Every line that contains "part" counts once; give the total number of such lines, with no other words.
==================================================
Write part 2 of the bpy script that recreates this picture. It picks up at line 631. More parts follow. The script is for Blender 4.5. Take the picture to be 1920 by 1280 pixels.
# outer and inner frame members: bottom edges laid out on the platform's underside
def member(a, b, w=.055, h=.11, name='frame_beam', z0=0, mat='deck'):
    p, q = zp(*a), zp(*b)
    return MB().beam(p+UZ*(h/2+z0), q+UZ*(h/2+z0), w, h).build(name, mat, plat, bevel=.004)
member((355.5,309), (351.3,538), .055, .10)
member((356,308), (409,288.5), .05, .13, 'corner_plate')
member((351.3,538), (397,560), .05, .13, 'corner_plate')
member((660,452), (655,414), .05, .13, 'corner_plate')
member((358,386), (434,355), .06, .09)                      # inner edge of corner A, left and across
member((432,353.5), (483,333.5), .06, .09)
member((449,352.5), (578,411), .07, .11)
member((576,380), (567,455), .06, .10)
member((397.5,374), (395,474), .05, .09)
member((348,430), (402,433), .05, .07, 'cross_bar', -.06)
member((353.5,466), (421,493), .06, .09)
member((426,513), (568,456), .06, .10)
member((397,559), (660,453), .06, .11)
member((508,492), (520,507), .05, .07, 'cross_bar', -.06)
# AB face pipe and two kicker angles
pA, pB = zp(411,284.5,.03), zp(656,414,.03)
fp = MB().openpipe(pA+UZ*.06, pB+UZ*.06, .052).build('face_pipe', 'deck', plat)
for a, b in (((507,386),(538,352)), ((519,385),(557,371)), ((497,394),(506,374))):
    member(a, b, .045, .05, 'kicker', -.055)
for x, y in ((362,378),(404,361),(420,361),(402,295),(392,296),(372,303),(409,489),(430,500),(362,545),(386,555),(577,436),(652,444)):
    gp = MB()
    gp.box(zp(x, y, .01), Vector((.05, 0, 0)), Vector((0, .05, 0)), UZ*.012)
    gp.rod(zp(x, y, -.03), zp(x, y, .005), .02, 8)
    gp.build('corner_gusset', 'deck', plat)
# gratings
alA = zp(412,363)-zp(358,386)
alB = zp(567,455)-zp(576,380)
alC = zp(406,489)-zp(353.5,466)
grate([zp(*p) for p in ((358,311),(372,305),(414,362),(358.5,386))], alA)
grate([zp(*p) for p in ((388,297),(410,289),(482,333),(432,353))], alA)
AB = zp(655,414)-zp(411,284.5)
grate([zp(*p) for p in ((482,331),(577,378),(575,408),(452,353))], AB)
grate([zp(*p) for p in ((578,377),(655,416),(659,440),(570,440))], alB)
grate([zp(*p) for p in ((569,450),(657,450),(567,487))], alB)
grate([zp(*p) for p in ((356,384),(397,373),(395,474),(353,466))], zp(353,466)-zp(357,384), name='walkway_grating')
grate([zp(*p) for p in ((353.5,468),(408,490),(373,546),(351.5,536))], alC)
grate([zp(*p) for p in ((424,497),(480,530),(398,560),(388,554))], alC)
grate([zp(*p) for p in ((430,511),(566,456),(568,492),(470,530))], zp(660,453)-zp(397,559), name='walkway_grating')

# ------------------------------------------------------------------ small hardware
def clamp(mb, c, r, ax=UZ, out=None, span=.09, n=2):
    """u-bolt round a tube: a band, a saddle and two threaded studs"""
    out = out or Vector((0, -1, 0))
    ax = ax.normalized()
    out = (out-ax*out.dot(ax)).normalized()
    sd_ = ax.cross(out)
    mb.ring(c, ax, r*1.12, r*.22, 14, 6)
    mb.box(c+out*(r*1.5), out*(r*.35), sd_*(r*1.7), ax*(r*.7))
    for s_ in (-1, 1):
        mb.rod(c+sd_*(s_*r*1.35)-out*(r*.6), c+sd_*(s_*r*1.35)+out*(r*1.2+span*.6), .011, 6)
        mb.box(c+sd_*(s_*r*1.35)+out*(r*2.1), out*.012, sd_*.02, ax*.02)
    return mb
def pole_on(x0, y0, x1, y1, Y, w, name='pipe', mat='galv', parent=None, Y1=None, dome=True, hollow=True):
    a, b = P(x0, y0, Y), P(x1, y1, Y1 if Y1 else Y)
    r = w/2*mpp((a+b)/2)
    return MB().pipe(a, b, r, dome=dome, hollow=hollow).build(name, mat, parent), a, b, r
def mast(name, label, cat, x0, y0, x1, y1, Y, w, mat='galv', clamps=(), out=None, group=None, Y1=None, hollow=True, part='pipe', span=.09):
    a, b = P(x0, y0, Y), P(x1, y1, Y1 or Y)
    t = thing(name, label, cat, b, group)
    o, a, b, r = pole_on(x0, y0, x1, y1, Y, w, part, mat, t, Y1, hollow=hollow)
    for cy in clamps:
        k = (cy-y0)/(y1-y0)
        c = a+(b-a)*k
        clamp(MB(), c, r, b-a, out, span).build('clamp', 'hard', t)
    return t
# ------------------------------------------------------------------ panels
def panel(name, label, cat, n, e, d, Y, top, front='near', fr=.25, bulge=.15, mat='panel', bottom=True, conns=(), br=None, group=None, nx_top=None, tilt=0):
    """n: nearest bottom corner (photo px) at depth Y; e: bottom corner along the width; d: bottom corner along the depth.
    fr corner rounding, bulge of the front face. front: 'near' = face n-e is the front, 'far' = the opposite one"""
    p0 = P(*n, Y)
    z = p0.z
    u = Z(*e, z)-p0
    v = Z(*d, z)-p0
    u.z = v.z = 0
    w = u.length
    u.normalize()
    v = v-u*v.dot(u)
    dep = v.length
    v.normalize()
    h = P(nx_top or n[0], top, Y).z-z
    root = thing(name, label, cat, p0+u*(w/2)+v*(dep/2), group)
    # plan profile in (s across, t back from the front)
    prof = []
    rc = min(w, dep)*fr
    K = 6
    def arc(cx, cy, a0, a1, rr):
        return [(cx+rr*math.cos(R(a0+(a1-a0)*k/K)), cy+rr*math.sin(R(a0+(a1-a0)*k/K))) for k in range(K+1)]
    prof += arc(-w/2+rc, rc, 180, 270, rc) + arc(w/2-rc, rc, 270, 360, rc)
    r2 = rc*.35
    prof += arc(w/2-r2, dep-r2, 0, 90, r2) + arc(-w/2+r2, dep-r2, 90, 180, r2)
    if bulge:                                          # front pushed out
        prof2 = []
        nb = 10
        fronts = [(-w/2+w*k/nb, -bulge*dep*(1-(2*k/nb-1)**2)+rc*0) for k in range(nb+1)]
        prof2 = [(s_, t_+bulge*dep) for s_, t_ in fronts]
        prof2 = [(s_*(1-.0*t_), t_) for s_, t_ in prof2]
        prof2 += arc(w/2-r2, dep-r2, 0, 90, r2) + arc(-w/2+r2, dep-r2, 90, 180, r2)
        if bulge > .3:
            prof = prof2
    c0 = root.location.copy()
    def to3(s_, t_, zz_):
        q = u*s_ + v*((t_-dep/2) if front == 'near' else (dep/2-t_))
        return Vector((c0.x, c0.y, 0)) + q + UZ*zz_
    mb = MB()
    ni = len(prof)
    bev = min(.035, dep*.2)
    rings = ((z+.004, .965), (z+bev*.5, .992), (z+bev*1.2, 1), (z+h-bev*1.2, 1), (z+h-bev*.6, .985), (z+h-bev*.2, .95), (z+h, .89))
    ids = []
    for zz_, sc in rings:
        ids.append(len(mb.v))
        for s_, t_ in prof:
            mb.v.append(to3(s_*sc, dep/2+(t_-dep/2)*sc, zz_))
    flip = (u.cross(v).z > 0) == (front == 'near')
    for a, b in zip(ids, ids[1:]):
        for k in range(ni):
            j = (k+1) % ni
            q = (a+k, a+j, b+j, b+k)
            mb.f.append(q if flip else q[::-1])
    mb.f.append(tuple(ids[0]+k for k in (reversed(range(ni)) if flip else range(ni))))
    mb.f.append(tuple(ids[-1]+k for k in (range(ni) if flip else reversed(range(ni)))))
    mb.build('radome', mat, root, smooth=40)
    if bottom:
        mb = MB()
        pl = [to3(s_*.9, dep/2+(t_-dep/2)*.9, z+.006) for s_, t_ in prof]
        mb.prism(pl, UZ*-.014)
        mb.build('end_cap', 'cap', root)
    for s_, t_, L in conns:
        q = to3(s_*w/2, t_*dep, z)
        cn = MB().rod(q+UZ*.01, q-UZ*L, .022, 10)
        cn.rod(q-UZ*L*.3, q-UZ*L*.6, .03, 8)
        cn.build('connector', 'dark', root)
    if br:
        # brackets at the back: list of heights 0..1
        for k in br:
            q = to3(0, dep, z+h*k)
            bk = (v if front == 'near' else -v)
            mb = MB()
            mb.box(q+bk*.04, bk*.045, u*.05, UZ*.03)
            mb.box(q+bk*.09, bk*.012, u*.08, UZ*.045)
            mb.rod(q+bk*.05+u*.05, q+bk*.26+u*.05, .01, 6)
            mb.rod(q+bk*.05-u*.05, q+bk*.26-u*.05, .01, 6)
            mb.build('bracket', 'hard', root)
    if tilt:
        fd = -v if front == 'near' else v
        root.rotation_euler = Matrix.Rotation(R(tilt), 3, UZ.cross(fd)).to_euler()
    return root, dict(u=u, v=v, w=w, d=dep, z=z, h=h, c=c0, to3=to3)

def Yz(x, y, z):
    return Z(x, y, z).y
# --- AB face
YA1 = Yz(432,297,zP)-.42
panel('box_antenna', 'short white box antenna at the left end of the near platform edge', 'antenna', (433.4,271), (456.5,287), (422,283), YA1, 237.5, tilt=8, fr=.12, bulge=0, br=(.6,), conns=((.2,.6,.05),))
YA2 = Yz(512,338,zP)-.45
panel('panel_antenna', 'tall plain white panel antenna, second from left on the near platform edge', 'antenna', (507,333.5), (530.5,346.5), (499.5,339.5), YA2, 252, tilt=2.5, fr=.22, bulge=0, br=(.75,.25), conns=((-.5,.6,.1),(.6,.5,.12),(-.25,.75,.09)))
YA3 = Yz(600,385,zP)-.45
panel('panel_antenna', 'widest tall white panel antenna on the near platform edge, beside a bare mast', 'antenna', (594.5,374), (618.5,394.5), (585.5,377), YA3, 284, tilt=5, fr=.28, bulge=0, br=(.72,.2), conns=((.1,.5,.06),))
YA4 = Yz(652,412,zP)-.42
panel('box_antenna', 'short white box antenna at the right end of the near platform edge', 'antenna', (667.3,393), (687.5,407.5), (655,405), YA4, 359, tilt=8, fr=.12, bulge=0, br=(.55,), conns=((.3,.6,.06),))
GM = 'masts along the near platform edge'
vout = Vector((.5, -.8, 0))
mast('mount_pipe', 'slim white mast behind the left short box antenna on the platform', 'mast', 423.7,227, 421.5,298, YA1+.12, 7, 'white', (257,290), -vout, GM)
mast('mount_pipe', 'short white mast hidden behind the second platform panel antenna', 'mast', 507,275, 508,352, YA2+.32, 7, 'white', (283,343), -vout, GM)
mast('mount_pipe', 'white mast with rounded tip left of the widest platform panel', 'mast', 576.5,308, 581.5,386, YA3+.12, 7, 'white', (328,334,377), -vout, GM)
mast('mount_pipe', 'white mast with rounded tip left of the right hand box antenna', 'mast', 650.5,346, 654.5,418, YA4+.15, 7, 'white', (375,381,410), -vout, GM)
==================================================
● **FULL ANSWER**:
3